I have tons of externals, and my preference is always to go for an external enclosure with an internal hard drive loaded in. The up-front cost is almost always more expensive than buying an "external hard drive" but there's more versatility. I've also experienced a scenario with a failing enclosure twice, once with an enclosure + internal HDD and once with an "external hard drive." I still had my drive when I sent the enclosure back for a new one, but with the "external hard drive" I had to send the entire thing back and received a "new" (refurbished) enclosure+drive.

That said, I'm leaning more toward "external hard drives" these days. As of now I have six enclosures hooked up to my computer. In theory one of the benefits of the enclosure is that you can just swap out the hard drive inside of it with a newer one, but in practice I haven't had any HDD failures yet (super lucky, including one PATA drive from 2001/2002) and instead of discarding a lower-capacity drive with a larger one I just keep buying new drives and enclosures to put them in. Basically, I'm probably spending more and yet I'm not utilizing the strengths of such a setup in practice. (Sure, my hard drives and enclosures are probably higher-quality than what you would find with an "external hard drive" but I don't imagine this makes a huge difference.)
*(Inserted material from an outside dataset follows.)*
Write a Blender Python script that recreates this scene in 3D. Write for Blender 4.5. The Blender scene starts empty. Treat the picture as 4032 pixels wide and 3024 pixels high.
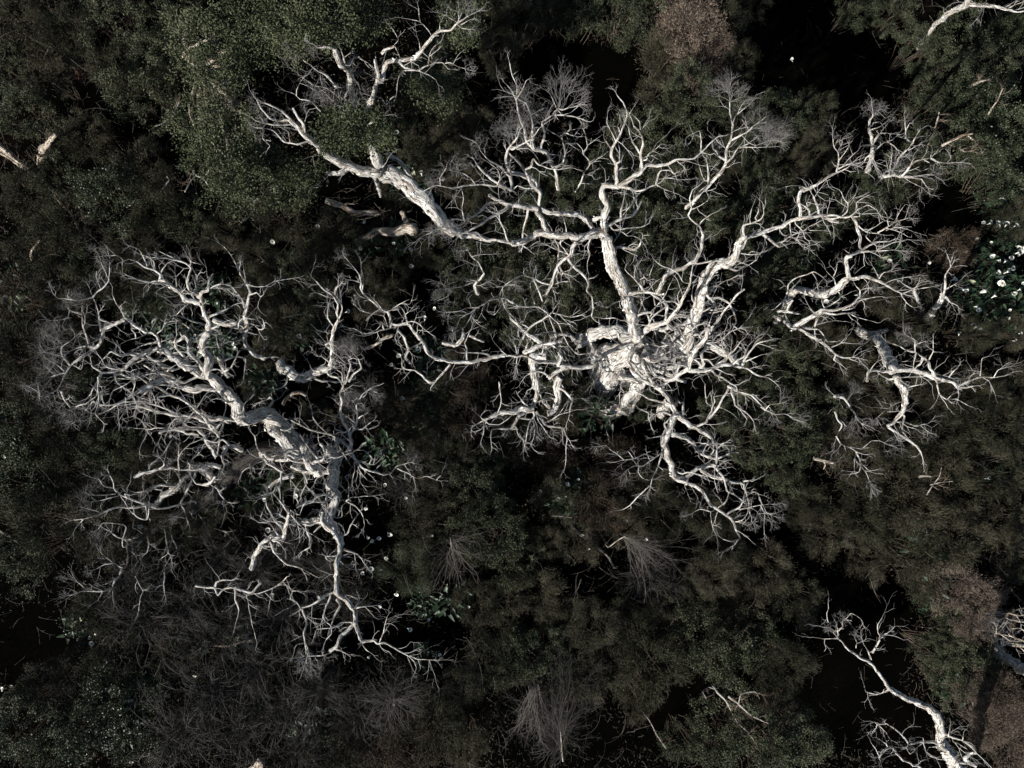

Long story short, "external hard drives" still make me nervous, but in practice they're probably fine and make more sense financially.

Quote:
Originally Posted by Irenicus View Post
[*]My current system and formerly just storage drive is 1.5 TB, but it's like 1/3 if not 1/4 full. Do I need an equivalent sized drive to backup? Can 1TB do? 2TB?
This partly depends on your backup solution and backup expectations. If you just want a 1:1 "mirror" of sorts then your backup drive only needs to be as large as the amount of data that you have. A 1.5 TB drive that never has more than 500 GB on it could be perfectly served by a 500 GB drive, for example, although going with a drive of the same capacity would be the safest.

One benefit of certain backup solutions is incremental backups. It's not just a 1:1 mirror, but contains copies of the history of the file. The usefulness of this is being able to go back to recover a version of the file before you edited it in a certain way, or if the file became corrupt some time ago but you didn't realize it until recently. In that case, the larger the drive, the more "history" it can save.

Quote:
Originally Posted by Irenicus View Post
[*]What are your data habits?
OS X's "Time Machine" with certain important files (photo library, family videos) mirrored across multiple drives manually. I thought that Microsoft had implemented a Time Machine-like service in Windows; if not, there's probably a third-party solution that you could utilize. (Actually, according to the first answer to this question, Microsoft has a pretty neat backup solution in Windows versions Vista and 7.)